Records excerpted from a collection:
####################
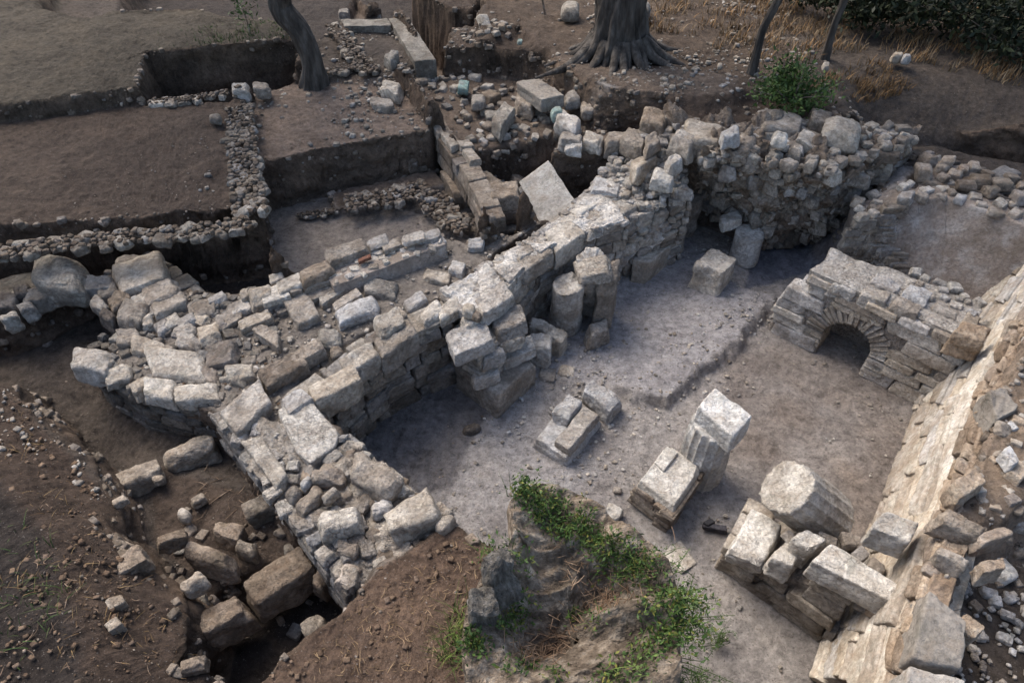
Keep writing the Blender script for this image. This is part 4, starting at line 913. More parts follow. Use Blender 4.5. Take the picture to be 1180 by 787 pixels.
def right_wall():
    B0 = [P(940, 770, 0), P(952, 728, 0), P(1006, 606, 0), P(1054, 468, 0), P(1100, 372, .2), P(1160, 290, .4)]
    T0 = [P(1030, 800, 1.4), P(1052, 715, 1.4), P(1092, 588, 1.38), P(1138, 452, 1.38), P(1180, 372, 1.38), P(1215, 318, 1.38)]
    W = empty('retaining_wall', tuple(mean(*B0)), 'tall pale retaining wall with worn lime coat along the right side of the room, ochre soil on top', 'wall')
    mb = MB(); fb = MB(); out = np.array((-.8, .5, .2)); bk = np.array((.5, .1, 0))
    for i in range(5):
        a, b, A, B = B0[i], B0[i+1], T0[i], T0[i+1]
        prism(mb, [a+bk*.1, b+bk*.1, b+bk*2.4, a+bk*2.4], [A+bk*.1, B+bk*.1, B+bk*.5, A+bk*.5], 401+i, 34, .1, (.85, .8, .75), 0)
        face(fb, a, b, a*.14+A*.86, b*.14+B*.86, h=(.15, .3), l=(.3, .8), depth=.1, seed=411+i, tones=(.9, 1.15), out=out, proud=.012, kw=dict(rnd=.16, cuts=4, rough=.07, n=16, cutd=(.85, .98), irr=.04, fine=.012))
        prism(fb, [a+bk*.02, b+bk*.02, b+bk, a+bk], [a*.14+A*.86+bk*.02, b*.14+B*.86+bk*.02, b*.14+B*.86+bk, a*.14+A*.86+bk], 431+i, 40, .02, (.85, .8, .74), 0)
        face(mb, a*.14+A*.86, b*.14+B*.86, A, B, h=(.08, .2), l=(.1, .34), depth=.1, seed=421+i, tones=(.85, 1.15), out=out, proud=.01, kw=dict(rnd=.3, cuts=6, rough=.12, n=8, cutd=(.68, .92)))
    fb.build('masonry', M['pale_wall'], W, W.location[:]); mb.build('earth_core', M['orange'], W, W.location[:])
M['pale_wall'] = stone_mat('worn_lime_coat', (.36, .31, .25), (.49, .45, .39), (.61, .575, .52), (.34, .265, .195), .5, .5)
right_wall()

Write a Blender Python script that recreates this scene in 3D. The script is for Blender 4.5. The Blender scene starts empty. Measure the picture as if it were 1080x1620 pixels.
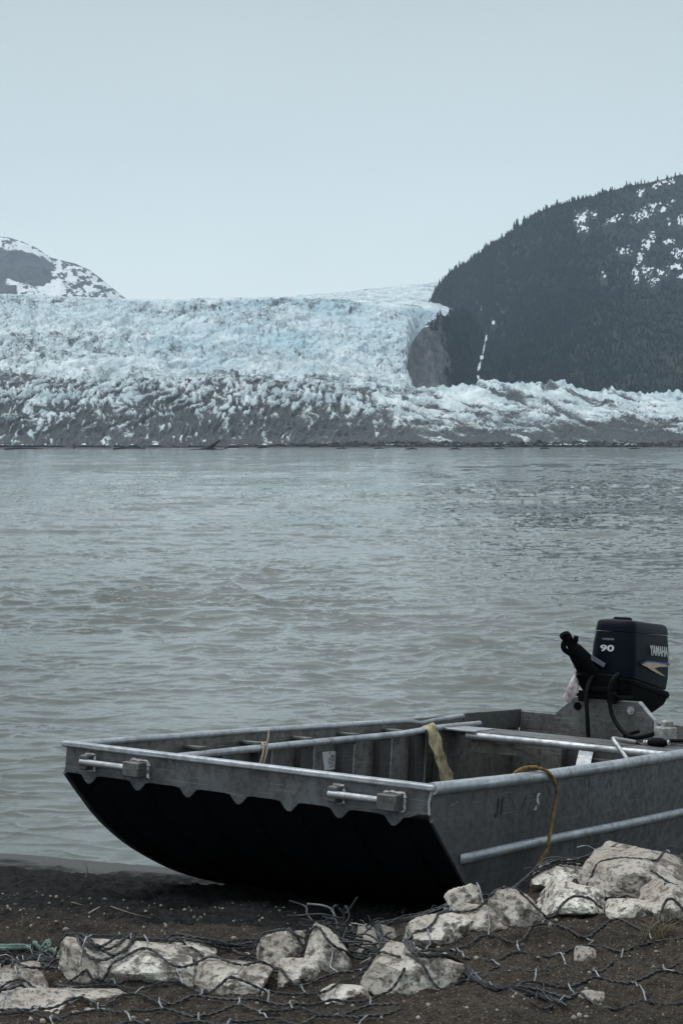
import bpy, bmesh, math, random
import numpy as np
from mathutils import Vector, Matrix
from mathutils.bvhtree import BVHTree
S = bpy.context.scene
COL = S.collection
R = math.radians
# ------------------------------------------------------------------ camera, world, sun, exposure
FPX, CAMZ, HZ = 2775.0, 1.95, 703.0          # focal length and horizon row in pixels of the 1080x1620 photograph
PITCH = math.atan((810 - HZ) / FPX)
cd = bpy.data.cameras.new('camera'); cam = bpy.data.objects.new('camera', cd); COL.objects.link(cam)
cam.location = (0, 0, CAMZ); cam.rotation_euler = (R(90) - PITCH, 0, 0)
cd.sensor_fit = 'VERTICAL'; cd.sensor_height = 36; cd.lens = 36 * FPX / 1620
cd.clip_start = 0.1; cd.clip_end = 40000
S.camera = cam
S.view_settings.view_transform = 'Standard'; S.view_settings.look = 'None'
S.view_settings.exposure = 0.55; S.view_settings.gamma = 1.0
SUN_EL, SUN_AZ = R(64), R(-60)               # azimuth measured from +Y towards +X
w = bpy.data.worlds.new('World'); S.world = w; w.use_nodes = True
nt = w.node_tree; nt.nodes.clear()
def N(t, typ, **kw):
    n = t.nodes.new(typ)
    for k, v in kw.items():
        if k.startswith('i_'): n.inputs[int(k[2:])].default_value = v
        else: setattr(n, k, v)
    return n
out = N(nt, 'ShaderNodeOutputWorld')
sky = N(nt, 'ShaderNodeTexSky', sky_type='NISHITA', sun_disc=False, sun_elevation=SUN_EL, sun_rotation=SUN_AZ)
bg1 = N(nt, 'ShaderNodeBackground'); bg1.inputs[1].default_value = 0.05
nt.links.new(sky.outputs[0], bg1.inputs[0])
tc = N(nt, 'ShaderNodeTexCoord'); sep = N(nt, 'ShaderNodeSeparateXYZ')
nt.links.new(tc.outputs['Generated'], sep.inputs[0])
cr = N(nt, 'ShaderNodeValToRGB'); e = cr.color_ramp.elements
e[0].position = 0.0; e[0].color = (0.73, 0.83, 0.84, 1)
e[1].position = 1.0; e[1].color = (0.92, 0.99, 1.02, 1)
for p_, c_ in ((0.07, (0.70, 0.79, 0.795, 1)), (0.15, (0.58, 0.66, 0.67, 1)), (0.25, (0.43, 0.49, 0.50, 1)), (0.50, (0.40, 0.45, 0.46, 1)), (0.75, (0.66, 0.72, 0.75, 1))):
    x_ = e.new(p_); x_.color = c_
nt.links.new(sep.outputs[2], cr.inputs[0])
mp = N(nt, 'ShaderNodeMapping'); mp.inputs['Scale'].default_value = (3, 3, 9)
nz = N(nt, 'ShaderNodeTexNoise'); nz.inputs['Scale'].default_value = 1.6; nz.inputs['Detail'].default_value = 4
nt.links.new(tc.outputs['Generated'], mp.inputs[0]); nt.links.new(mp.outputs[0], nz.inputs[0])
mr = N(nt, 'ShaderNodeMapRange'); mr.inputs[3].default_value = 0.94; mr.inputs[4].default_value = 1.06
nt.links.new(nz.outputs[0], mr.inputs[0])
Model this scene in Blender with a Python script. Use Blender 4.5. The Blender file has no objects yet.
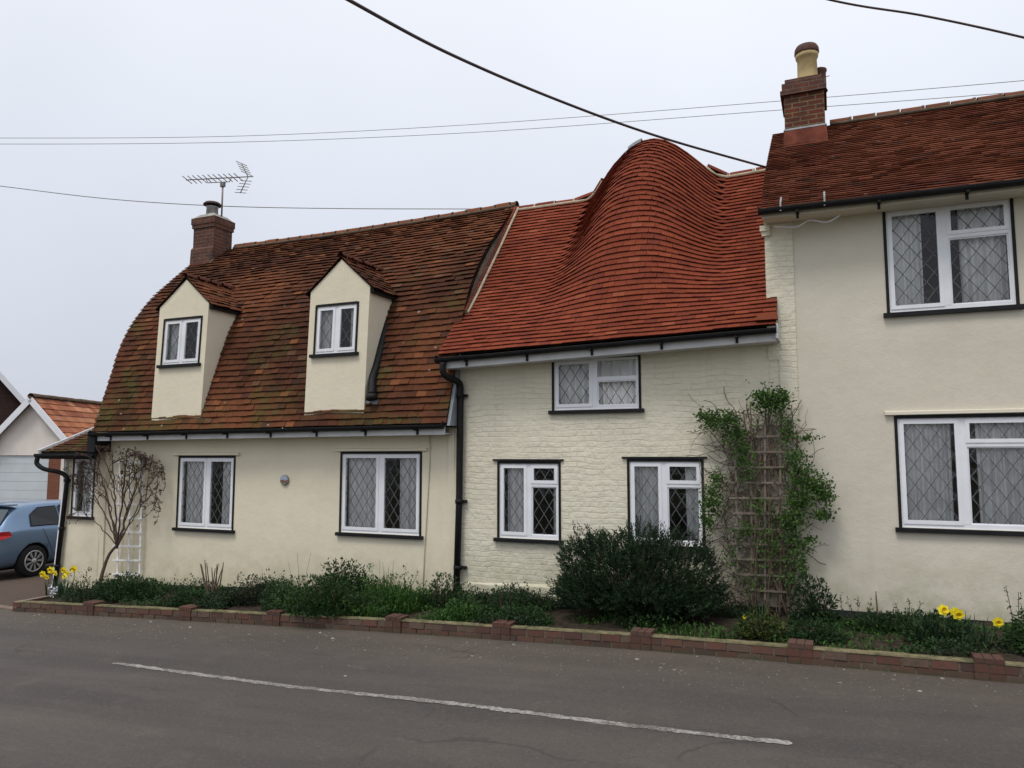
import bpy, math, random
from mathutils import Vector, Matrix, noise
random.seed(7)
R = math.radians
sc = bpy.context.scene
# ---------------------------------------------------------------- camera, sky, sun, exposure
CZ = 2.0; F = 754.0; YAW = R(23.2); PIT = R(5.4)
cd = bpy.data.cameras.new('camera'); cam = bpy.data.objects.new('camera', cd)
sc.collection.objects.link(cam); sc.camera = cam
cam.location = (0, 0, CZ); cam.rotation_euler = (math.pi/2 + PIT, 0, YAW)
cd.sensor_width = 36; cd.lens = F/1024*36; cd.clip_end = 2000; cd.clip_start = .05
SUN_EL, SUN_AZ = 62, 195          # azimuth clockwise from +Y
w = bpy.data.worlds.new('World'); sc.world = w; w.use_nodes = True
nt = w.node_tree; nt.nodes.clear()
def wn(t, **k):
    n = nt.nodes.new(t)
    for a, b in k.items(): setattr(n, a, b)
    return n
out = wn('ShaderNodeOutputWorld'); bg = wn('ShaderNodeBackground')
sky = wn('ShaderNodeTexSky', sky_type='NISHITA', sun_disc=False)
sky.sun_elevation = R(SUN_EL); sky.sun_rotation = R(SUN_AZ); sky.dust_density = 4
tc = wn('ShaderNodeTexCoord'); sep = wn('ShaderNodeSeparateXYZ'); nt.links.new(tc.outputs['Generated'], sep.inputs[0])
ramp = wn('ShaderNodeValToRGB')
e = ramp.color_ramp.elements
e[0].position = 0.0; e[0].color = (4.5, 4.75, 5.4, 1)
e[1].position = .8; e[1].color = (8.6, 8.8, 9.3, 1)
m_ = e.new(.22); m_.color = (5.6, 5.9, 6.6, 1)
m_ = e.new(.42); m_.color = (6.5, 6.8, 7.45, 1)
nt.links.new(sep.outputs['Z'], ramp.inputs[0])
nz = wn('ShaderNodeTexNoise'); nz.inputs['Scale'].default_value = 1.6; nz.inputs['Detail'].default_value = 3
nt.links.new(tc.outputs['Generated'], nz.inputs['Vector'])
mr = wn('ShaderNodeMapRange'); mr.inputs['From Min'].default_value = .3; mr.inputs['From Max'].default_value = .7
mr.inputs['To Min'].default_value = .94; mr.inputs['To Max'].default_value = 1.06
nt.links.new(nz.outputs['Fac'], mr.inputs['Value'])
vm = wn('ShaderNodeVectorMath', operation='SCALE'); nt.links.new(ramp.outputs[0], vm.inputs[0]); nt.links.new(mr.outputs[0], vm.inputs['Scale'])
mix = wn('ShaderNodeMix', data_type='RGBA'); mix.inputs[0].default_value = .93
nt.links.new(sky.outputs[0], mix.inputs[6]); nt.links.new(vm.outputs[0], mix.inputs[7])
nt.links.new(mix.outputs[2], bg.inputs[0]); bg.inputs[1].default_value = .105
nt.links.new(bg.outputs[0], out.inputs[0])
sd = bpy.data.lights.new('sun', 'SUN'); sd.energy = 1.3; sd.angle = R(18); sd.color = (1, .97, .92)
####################
== Work instructions ==
Determine how many lines of the entries above carry the string "Python", and give that number alone.

== Answer to this task ==
2